BEGIN Provided records

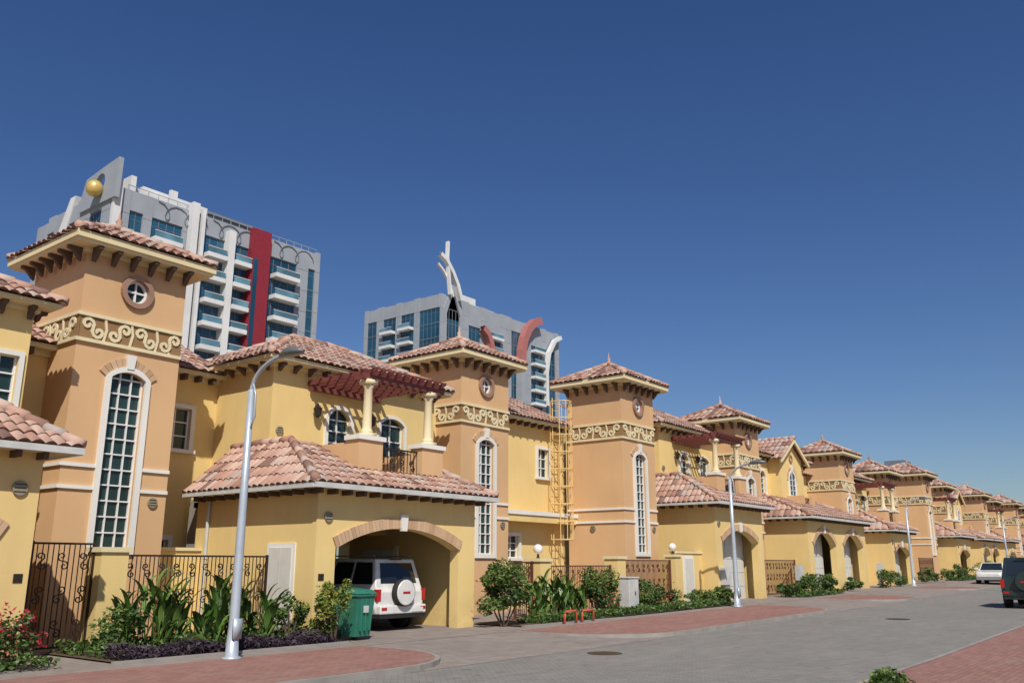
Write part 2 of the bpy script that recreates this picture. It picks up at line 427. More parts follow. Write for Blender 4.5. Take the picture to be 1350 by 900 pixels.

END Provided records
BEGIN Provided records

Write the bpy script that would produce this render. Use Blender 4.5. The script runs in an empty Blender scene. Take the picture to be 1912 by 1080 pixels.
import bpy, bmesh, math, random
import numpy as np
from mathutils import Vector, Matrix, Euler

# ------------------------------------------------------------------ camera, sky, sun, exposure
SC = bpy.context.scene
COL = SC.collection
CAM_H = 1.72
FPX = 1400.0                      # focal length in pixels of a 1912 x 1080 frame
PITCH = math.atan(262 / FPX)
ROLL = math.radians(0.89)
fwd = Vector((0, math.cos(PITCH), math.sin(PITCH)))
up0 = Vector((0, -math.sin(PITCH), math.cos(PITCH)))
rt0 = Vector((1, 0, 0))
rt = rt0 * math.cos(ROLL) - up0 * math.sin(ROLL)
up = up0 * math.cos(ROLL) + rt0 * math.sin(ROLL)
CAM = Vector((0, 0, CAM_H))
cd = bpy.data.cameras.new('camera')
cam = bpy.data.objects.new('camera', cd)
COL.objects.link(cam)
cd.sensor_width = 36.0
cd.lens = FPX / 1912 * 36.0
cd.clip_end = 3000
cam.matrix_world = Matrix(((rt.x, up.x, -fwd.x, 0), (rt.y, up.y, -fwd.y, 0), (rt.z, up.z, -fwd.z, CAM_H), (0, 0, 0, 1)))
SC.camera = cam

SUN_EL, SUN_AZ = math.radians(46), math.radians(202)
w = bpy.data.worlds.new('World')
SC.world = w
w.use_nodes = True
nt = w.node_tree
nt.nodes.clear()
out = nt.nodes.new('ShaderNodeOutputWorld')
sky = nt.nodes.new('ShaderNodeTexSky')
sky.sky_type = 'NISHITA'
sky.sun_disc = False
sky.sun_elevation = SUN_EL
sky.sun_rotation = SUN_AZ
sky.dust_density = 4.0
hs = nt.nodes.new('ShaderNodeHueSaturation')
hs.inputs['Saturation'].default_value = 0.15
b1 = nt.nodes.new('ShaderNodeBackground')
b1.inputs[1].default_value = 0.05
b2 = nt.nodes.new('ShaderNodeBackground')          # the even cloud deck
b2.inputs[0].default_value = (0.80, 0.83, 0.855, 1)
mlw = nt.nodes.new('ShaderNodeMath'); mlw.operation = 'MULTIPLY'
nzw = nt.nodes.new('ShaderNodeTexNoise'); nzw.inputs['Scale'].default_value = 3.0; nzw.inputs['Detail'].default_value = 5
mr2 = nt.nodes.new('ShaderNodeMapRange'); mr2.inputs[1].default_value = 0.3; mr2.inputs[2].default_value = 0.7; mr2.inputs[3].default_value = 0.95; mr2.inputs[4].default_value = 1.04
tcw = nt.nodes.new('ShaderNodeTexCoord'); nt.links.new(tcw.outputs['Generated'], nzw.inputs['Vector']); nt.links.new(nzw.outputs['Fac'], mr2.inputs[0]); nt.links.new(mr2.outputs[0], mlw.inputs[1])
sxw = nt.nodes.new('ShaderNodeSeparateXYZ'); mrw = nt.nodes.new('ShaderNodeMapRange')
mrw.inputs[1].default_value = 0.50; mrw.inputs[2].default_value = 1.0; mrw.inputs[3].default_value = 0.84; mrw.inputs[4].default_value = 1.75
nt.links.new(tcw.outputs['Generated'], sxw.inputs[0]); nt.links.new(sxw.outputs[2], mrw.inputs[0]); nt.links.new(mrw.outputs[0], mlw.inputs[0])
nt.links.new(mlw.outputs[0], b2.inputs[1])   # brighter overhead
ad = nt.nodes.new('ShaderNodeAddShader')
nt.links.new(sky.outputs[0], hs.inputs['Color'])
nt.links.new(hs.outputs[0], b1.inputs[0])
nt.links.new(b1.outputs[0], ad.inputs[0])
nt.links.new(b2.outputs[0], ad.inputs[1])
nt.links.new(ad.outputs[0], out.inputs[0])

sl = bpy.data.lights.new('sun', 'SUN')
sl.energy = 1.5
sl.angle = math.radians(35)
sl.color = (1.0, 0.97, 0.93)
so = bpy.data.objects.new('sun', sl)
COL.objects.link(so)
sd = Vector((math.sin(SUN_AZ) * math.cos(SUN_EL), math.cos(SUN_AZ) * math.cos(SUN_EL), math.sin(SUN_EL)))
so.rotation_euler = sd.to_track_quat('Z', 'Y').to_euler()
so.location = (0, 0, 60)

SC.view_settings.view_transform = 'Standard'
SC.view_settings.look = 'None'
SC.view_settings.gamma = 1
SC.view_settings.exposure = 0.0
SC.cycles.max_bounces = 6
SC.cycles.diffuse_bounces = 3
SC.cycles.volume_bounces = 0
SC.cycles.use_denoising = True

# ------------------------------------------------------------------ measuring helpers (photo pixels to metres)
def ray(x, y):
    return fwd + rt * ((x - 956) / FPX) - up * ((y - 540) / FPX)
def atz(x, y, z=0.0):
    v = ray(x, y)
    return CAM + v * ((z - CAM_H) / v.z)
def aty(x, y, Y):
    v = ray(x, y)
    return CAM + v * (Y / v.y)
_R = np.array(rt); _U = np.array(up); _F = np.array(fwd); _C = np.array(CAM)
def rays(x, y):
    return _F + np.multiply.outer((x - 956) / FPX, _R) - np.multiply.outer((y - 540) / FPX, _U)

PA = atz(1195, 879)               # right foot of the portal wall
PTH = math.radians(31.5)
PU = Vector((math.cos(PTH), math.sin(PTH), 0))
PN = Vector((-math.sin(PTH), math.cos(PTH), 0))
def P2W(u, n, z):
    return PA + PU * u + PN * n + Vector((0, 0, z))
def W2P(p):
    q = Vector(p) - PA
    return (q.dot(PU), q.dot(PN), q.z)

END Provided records

### Aim of the exercise:
Retype, in the same exact form, the lines of the material above from the line holding "Write the bpy" through the line holding "SC.camera = cam".

### Correct output:
Write the bpy script that would produce this render. Use Blender 4.5. The script runs in an empty Blender scene. Take the picture to be 1912 by 1080 pixels.
import bpy, bmesh, math, random
import numpy as np
from mathutils import Vector, Matrix, Euler

# ------------------------------------------------------------------ camera, sky, sun, exposure
SC = bpy.context.scene
COL = SC.collection
CAM_H = 1.72
FPX = 1400.0                      # focal length in pixels of a 1912 x 1080 frame
PITCH = math.atan(262 / FPX)
ROLL = math.radians(0.89)
fwd = Vector((0, math.cos(PITCH), math.sin(PITCH)))
up0 = Vector((0, -math.sin(PITCH), math.cos(PITCH)))
rt0 = Vector((1, 0, 0))
rt = rt0 * math.cos(ROLL) - up0 * math.sin(ROLL)
up = up0 * math.cos(ROLL) + rt0 * math.sin(ROLL)
CAM = Vector((0, 0, CAM_H))
cd = bpy.data.cameras.new('camera')
cam = bpy.data.objects.new('camera', cd)
COL.objects.link(cam)
cd.sensor_width = 36.0
cd.lens = FPX / 1912 * 36.0
cd.clip_end = 3000
cam.matrix_world = Matrix(((rt.x, up.x, -fwd.x, 0), (rt.y, up.y, -fwd.y, 0), (rt.z, up.z, -fwd.z, CAM_H), (0, 0, 0, 1)))
SC.camera = cam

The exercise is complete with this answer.